Like Jewish voters, Hispanic voters broadly support Democratic candidates and policies. And Cruz’s plan to win their support is ludicrously unrealistic for one specific reason: immigration.
Hispanic voters strongly support comprehensive immigration reform. Cruz vehemently opposes it. They also overwhelmingly back President Obama’s executive action shielding millions of undocumented immigrants from deportation. And they decisively oppose Cruz-championed plans to fight the move with a lawsuit or a government funding fight.
Mitt Romney managed to win just 27 percent of the Hispanic vote in the 2012 election. After Cruz rallies the base by taking a position far to the right of Romney’s “self-deportation” disaster, he would struggle to match even that meager figure.
Female voters also seem unlikely to respond well to Cruz’s quest to win their support while driving up conservative turnout. The GOP did narrow the gender gap in 2014, cutting it to just 4 points (down from 11 percent in 2012). But the Republicans who rebutted Democratic “war on women” attacks best did so by changing or obfuscating their controversial opinions on women’s health issues. Does that really sound like Ted Cruz, the unapologetic conservative who shares a platform with Todd Akin, and fought the Violence Against Women Act to the bitter end?

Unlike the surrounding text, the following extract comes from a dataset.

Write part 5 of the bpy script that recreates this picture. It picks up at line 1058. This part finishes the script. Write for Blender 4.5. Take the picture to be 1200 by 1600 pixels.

Cruz’s run-to-the-right strategy has a very legitimate chance of carrying him through what appears to be a wide-open GOP primary. But Republicans who actually want to reclaim the White House should hope that he fails. Because Ted Cruz playing the role of a modern-day Barry Goldwater is Hillary Clinton’s dream matchup in the general election, and would almost guarantee four more years of a Democratic president.